A dream remake

A dream remake

Review: The Legend of Zelda: Link’s Awakening

The Legend of Zelda: Link’s Awakening has been an oddity in the Zelda canon since it debuted on the Game Boy in 1993. It took Link away from Princess Zelda and his home in Hyrule, stranding him on Koholint Island, a small but intricate location full of odd characters and secrets. As you ventured through the game’s dungeons, the true nature of the island became clear, and Link came to realise that getting back home would carry a terrible cost.

The game – which has now been remade and released for the Nintendo Switch – was heavily inspired by David Lynch’s cult 90s TV series Twin Peaks, and remains one of the weirder entries in the series. Link’s Awakening is largely about dreams, and it’s meant to feel like one. It’s an off-kilter, weird entry in the series, one that’s unsettling without ever quite tipping over into being disturbing. Some have argued that it’s one of the absolute best Zelda games; I wouldn’t go that far, but it’s certainly a strong entry.

On the Game Boy, Link’s Awakening was a marvel of ambition, a full-sized Zelda with few compromises on a system that was best known for Tetris. This new iteration is based on the 1998 Game Boy Color version of the game, which added a few neat extras and a whole extra dungeon.

On Switch, of course, it’s not as impressive an achievement especially since series highpoint The Legend of Zelda: Breath of the Wild launched with the system. But it’s a testament to the Game Boy classic’s design sensibilities that this new version is also fantastic. No matter how many other Zelda games you’ve played in your life, nothing will take away from how clever, fun and weird Link’s Awakening is. The game has only been lightly modernised: it’s meant to be the definitive version of a classic rather than a whole new take on it. It’s got a gorgeous new visual style and a re-recorded soundtrack, but underneath everything it’s the same great game that folks loved in 1993.
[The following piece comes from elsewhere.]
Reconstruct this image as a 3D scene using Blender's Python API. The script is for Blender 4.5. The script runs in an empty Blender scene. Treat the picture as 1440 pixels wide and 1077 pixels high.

The format will be familiar to you if you’ve played Zelda before. You travel around the map, conquering dungeons and unlocking abilities, growing in strength and gaining new items until eventually you’re prepared for the final challenge. At first, it can be intimidating – your health is low, and the world is full of enemies and objects you can’t interact with yet (stones you can’t pick up, holes you can’t jump over, and so on). But after a few hours, as your strength and confidence grow, the world starts to unfurl for you. Part of the joy in Zelda has always been in the way you feel more at ease, and more powerful, as the game goes on, and by the midpoint of Link’s Awakening I felt confident and strong.

The world of Link’s Awakening is small, but deep, with lots of secrets to discover. It encourages you to pull at every thread and check under ever stone (literally: pick up and throw away every stone you find). Nintendo fans will notice that the game is also packed full of explicit references to other Nintendo series, especially Mario, whose enemies pop up frequently. This is all part of the game’s unique ‘dream’ vibe, and it helps Link’s Awakening to stand out against the 12 other major Zelda titles that have released since 1993. 

This is a straightforward remake, in some ways – most locations are unchanged, the script is exactly the same, and if you remember the way through each dungeon you won’t find any unexpected surprises. But the game is a lot easier to play now thanks to a few tweaks. The Game Boy only had two main buttons, but the Switch version maps some of your most frequently used items to its spare buttons so that you don’t need to continually swap out your sword and shield for other objects. The dungeons won’t push you as hard as the 3D Zelda titles do – the puzzles usually require a lot of observation and exploration rather than logic, and most of them are short by modern standards. But they’re a lot of fun and cleverly designed throughout.  

The most major addition is a section that lets you create and conquer your own dungeons. It’s a very limited mode, though – you unlock rooms from the dungeons you’ve beaten, but how you place them depends on where you can enter and exit each room from, and there’s no way to work in devious puzzles or unique challenges. It means that the dungeons you create will never compare to the ones Nintendo crafted themselves.

But the fact that the one (completely optional) major addition made to this version of Link’s Awakening doesn’t work just speaks to the notion that the game was fine the way it was. The original game was an absolute triumph of overcoming hardware limitations, but this new version, stripped from that context, is still extremely fun and exciting. It’s a dream you’re disappointed to eventually have to wake up from.

The Legend of Zelda: Link’s Awakening is out now on Nintendo Switch.

James O’Connor is a critic and journalist.